Pandangan PKS dan HTI terhadap demokrasi banyak dipengaruhi oleh tokoh-tokoh intelektual Mesir dan Timur Tengah, yang membuat keduanya memiliki pandangan yang lebih kritis dalam menilai demokrasi. Oleh sebab itu karakter keduanya juga berbeda dengan organisasi atau partai politik berbasis pemilih muslim di Indonesia, seperti NU, Muhammadiyah, PPP, PAN, PKB dan lainnya. Organisasi dan partai-partai politik tersebut boleh dikatakan telah menerima demokrasi, meminjam istilah Przeworski (1991), sebagai ‘the only rule of the town’.
Penerimaan PKS terhadap kedaulatan rakyat terkesan samar-samar karena pemilik kedaulatan ialah Tuhan. Namun karena demokrasi telah menjadi kenyataan objektif yang tidak terhindarkan, maka PKS melakukan kompromi, bahwa keterlibatan dalam demokrasi bersifat sementara sambil melakukan dakwah dan perbaikan-perbaikan aturan agar sesuai dengan syariat islam. Sayangnya, meski pun penulis buku mendapatkan data primer melalui wawancara dengan tokoh-tokoh utama PKS, tidak disebutkan contoh-contoh kiprah PKS dalam sistem demokrasi dengan cara pandang seperti itu. Akibatnya, perbedaan antara PKS dan partai politik lainnya tidak terlihat, sekalipun jika dibandingkan dengan sesama partai-partai politik berbasis pemilih islam. Namun jika melihat terbitan tahun buku ini, yaitu 2006, barangkali memang belum ada yang bisa ditunjukkan karena baru dua tahun setelah pemilu 2004, pemilu pertama setelah bertransformasi menjadi PKS, yang kemudian menghasilkan fraksi di DPR. Satu hal yang perlu dicatat ialah bahwa penerimaan PKS terhadap demokrasi bersifat sementara, karena sistem ideal berdasarkan islam belum ada setelah era Nabi Muhammad dan para sahabat.
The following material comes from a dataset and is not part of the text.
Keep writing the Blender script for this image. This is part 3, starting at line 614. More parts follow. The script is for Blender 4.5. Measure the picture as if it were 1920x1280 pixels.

Oleh karena itu, tidak salah jika mengatakan ada sesuatu yang bersifat laten dalam diri PKS, yaitu bahwa partai ini berpotensi mengkhianati demokrasi.
Sementara HTI sebaliknya, mereka menolak berpartisipasi dalam demokrasi. Secara prinsipil, HTI tidak bisa menerima kedaulatan rakyat dalam demokrasi, yang dianggap mengesampingkan, atau bahkan menghilangkan sama sekali kedaulatan Tuhan. Sikap ini sarat dengan muatan ideologis, terutama nilai-nilai ketauhidan. Satu hal yang menarik dari uraian buku ini ialah bahwa pada perkembangannya HT, paling tidak di Indonesia, sedikit menggeser pandangannya terhadap keterlibatannya dalam sistem demokrasi. Dalam sebuah wawancara antara penulis buku dengan salah satu narasumber dari HTI, disebutkan bahwa bukan tidak mungkin suatu saat HTI berpartisipasi sebagai partai politik peserta pemilu. Hal ini sejalan dengan kenyataan bahwa beberapa aktifis HT yang secara individu menjadi anggota parlemen di beberapa negara. Pergeseran sikap ini sebenarnya tidak terlalu mengejutkan karena sejarah menunjukkan HT sempat meminta ijin pendirian sebagai partai politik pada pemerintah Yordania. Permintaan tersebut ditolak. Sebuah keputusan yang tepat bahkan ketika mereka belum terorganisir dan mempropagandakan sikap anti-demokrasi.